Brennan, a journalism major, soccer player and Delta Zeta sorority member at Arizona State, started a blog to document her travels and supports her extreme mileage through internships, scholarships - which helped pay for her two stints of semester-at-sea - and help from her parents, neither avid travelers.

She made the journey to Antarctica solo, flying from Phoenix to Miami and then to Ushuaia, Argentina, the most southern city in the world. She departed from there on a ship to Antarctica, where she stayed for 13 days.

When she found herself with the rare opportunity to kayak to a penguin colony, Brennan had the idea to use her GoPro camera atop to capture the penguins as they are.

"The first time we saw one, there was one single penguin on an iceberg and we were all jumping up for joy," she said. "Then, by the end, there were thousands and thousands.

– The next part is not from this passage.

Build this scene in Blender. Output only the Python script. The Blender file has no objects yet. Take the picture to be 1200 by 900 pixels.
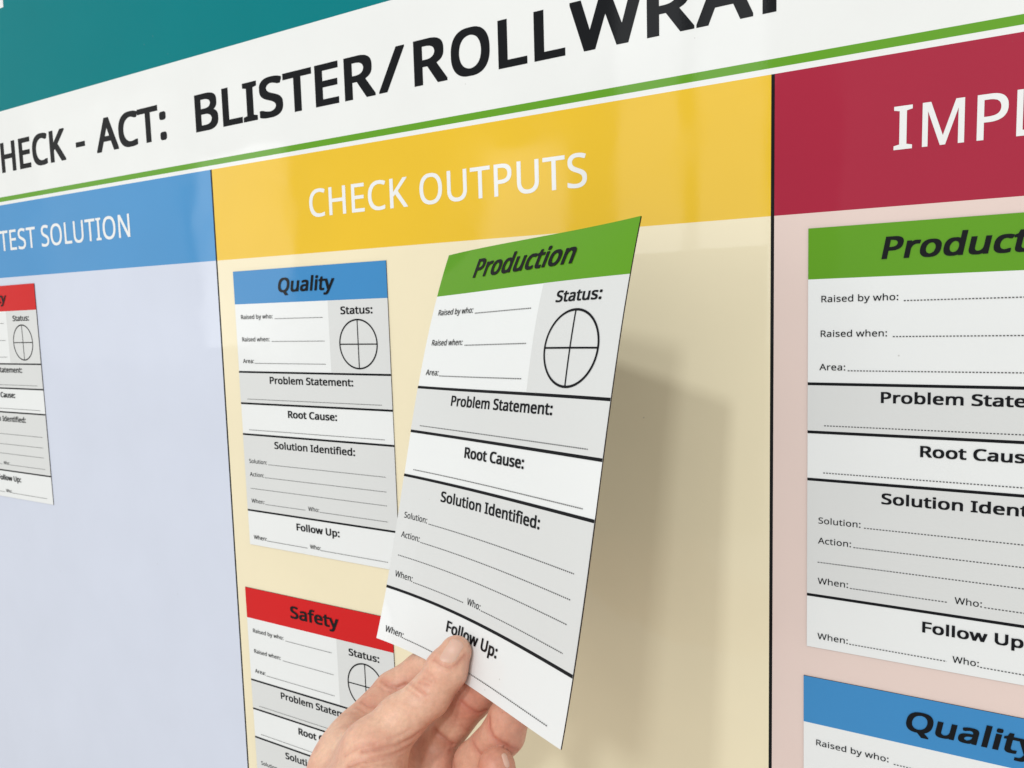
import bpy, math
import numpy as np
from mathutils import Matrix, Vector

# ---------------------------------------------------------------- units
# Board coordinates (x right, y up, z out of the board) in card widths; one card (A5) is 148 mm wide.
S = 0.148
Z0 = 1.5
def W(p):
    p = np.asarray(p, float)
    return np.stack([p[..., 0]*S, -p[..., 2]*S, p[..., 1]*S + Z0], -1)
sc = bpy.context.scene
COL = sc.collection

# ---------------------------------------------------------------- camera
CAM_R = [[0.857205, -0.027272, -0.514253], [0.026362, -0.994964, 0.096709], [-0.514301, -0.096456, -0.852168]]
CAM_C = [-0.45035, -0.07629, 2.76089]
cam_d = bpy.data.cameras.new('camera')
cam = bpy.data.objects.new('camera', cam_d)
COL.objects.link(cam)
r = [Vector((a[0], -a[2], a[1])) for a in CAM_R]
M = Matrix.Identity(4)
for i in range(3):
    M[i][0] = r[0][i]; M[i][1] = -r[1][i]; M[i][2] = -r[2][i]; M[i][3] = W(CAM_C)[i]
cam.matrix_world = M
cam_d.sensor_width = 36
cam_d.lens = 36*930.67/1200
cam_d.clip_start = 0.01
cam_d.clip_end = 50
cam_d.dof.use_dof = True
cam_d.dof.focus_distance = 0.365
cam_d.dof.aperture_fstop = 32
sc.camera = cam

# ---------------------------------------------------------------- light
w = bpy.data.worlds.new('World'); sc.world = w; w.use_nodes = True
bg = w.node_tree.nodes['Background']
bg.inputs['Color'].default_value = (1.0, 0.975, 0.915, 1)
bg.inputs['Strength'].default_value = 0.70

def area(name, pos, target, sx, sy, power, col):
    l = bpy.data.lights.new(name, 'AREA'); l.shape = 'RECTANGLE'
    l.size = sx; l.size_y = sy; l.energy = power; l.color = col
    o = bpy.data.objects.new(name, l); COL.objects.link(o)
    p = Vector(W(pos)); t = Vector(W(target))
    o.location = p
    o.rotation_euler = (t-p).to_track_quat('-Z', 'Y').to_euler()
    return o
TR = (-1.3, .1, .7)
def along(dv, dist):
    n = np.array(dv)/np.linalg.norm(dv)
    return tuple(np.array(TR)+n*dist)
area('ceiling_lamp', along((-.053, .645, .763), 26), TR, .22, .22, 37, (.92, .97, 1))
area('ceiling_lamp', along((.16, .49, .86), 26), TR, .36, .36, 28, (.92, .97, 1))
# tall windows on the far side of the room, seen only as soft reflections in the laminate
for x0, x1, y0, y1, L in ((-60, -44, -3, 14, .35), (-42.5, -34.6, -2, 9.5, 1.9), (-21.6, -17.2, -2, 7.2, 2.2), (-14.6, -11.6, -2, 15, 1.7), (-10.9, -8.3, -2, 13, 1.6), (-5.5, 2, -1, 10, .25)):
    A = (x1-x0)*(y1-y0)*S*S
    area('window_light', ((x0+x1)/2, (y0+y1)/2, 30), ((x0+x1)/2, (y0+y1)/2, 0), (x1-x0)*S, (y1-y0)*S, L*math.pi*A, (.96, .98, 1))

sc.view_settings.view_transform = 'Standard'
sc.view_settings.look = 'None'
sc.view_settings.exposure = 0.11
sc.view_settings.gamma = 1

# ---------------------------------------------------------------- materials
def s2l(c):
    c = np.array(c, float)/255
    return tuple(np.where(c <= .04045, c/12.92, ((c+.055)/1.055)**2.4)) + (1,)
def vinyl(name, col, rough=.45, coat=.6, coat_rough=.035, wob=.03, mott=.03, wscale=9):
    m = bpy.data.materials.new(name); m.use_nodes = True
    nt = m.node_tree; N = nt.nodes; b = N['Principled BSDF']
    b.inputs['Roughness'].default_value = rough
    b.inputs['Specular IOR Level'].default_value = .05
    b.inputs['Coat Weight'].default_value = coat
    b.inputs['Coat Roughness'].default_value = coat_rough
    tc = N.new('ShaderNodeNewGeometry')
    n1 = N.new('ShaderNodeTexNoise'); n1.inputs['Scale'].default_value = 14; n1.inputs['Detail'].default_value = 6
    nt.links.new(tc.outputs['Position'], n1.inputs['Vector'])
    mr = N.new('ShaderNodeMapRange'); mr.inputs[1].default_value = .3; mr.inputs[2].default_value = .7
    mr.inputs[3].default_value = 1-mott; mr.inputs[4].default_value = 1+mott*.3
    nt.links.new(n1.outputs['Fac'], mr.inputs[0])
    mx = N.new('ShaderNodeVectorMath'); mx.operation = 'SCALE'
    rgb = N.new('ShaderNodeRGB'); rgb.outputs[0].default_value = col
    nt.links.new(rgb.outputs[0], mx.inputs[0]); nt.links.new(mr.outputs[0], mx.inputs['Scale'])
    # sparse specks of dust
    vo = N.new('ShaderNodeTexVoronoi'); vo.inputs['Scale'].default_value = 45
    nt.links.new(tc.outputs['Position'], vo.inputs['Vector'])
    lt = N.new('ShaderNodeMath'); lt.operation = 'LESS_THAN'; lt.inputs[1].default_value = .020
    nt.links.new(vo.outputs['Distance'], lt.inputs[0])
    sm = N.new('ShaderNodeMath'); sm.operation = 'MULTIPLY'; sm.inputs[1].default_value = .35
    nt.links.new(lt.outputs[0], sm.inputs[0])
    mixc = N.new('ShaderNodeMix'); mixc.data_type = 'RGBA'
    nt.links.new(sm.outputs[0], mixc.inputs['Factor'])
    nt.links.new(mx.outputs[0], mixc.inputs['A']); mixc.inputs['B'].default_value = (.25, .23, .2, 1)
    nt.links.new(mixc.outputs['Result'], b.inputs['Base Color'])
    # orange peel plus slow waviness of the laminate
    n2 = N.new('ShaderNodeTexNoise'); n2.inputs['Scale'].default_value = 900; n2.inputs['Detail'].default_value = 2
    n3 = N.new('ShaderNodeTexNoise'); n3.inputs['Scale'].default_value = wscale; n3.inputs['Detail'].default_value = 2
    nt.links.new(tc.outputs['Position'], n2.inputs['Vector']); nt.links.new(tc.outputs['Position'], n3.inputs['Vector'])
    b1 = N.new('ShaderNodeBump'); b1.inputs['Strength'].default_value = 1; b1.inputs['Distance'].default_value = .000006
    b2 = N.new('ShaderNodeBump'); b2.inputs['Strength'].default_value = 1; b2.inputs['Distance'].default_value = wob*.02
    nt.links.new(n2.outputs['Fac'], b1.inputs['Height']); nt.links.new(n3.outputs['Fac'], b2.inputs['Height'])
    nt.links.new(b1.outputs['Normal'], b2.inputs['Normal'])
    nt.links.new(b2.outputs['Normal'], b.inputs['Coat Normal'])
    # handling smears: patchy gloss
    n5 = N.new('ShaderNodeTexNoise'); n5.inputs['Scale'].default_value = 11; n5.inputs['Detail'].default_value = 5; n5.inputs['Distortion'].default_value = 1.2
    nt.links.new(tc.outputs['Position'], n5.inputs['Vector'])
    m5 = N.new('ShaderNodeMapRange'); m5.inputs[1].default_value = .42; m5.inputs[2].default_value = .72
    m5.inputs[3].default_value = coat_rough*.6; m5.inputs[4].default_value = coat_rough+.12
    nt.links.new(n5.outputs['Fac'], m5.inputs[0]); nt.links.new(m5.outputs[0], b.inputs['Coat Roughness'])
    return m
MT = {}
def lin(*c): return tuple(c)+(1,)
MT['teal'] = vinyl('teal_vinyl', lin(.0, .18, .20), coat=.08)
MT['white'] = vinyl('white_vinyl', lin(.76, .77, .765))
MT['stripe'] = vinyl('green_stripe', lin(.105, .31, .008))
MT['yellow'] = vinyl('yellow_vinyl', lin(.75, .475, .02))
MT['crimson'] = vinyl('crimson_vinyl', lin(.35, .006, .035))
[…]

They were almost like our friends and would come up and be right around us."

Brennan could not name a favorite country, or even continent, of the many she has visited, but said the chance to be one with the penguins in Antarctica made the continent the "most unique" of the seven.

"You can't go anywhere else in the world where that would happen, and not that many people can say they've done that," she said.

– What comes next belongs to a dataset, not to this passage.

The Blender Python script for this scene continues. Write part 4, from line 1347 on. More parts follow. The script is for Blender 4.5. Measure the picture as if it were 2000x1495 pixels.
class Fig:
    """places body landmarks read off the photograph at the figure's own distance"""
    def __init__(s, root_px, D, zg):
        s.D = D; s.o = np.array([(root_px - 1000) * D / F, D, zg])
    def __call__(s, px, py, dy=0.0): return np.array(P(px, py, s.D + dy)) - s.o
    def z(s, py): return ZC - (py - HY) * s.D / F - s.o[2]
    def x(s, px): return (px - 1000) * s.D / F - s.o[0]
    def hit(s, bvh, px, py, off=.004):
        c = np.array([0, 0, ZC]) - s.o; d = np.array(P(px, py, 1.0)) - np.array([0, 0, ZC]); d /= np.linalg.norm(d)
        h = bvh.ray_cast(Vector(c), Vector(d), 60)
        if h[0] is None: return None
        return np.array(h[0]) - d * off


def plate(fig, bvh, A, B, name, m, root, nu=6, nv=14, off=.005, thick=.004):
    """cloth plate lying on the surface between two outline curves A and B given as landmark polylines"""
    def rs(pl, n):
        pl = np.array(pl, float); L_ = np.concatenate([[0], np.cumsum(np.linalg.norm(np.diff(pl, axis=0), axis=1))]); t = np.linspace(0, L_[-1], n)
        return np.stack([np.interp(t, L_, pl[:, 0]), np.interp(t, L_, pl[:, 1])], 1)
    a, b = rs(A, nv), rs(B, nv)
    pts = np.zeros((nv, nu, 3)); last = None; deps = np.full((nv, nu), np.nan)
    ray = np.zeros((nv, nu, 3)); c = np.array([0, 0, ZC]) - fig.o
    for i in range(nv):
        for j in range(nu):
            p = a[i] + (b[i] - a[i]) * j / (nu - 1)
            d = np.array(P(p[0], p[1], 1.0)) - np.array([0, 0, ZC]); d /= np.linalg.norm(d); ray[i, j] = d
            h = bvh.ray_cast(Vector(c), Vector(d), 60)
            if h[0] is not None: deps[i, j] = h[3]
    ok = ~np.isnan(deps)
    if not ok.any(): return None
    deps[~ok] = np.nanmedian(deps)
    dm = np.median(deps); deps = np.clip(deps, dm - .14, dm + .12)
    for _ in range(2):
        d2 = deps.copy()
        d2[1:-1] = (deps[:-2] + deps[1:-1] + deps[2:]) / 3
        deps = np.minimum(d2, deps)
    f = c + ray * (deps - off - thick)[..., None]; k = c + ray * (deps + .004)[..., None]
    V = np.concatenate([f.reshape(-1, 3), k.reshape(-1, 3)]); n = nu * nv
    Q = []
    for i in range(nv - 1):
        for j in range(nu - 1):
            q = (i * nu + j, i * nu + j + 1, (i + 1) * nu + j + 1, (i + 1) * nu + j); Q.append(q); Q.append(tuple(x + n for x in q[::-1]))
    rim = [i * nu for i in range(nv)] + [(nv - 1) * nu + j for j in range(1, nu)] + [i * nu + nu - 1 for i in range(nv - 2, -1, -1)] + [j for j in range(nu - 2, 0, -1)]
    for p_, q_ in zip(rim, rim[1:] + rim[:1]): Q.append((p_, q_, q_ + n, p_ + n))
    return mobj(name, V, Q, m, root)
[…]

Brennan is already planning her next trip - to Greenland, Norway, Sweden and Iceland and the Arctic Circle - and says after she graduates she wants to spread the word about traveling the globe.

"I want to tell people how fun it is and to find ways to get other people to travel," she said. "It [travel] has been the biggest impact of my life. I don't regret any of it. I think that everyone should experience it."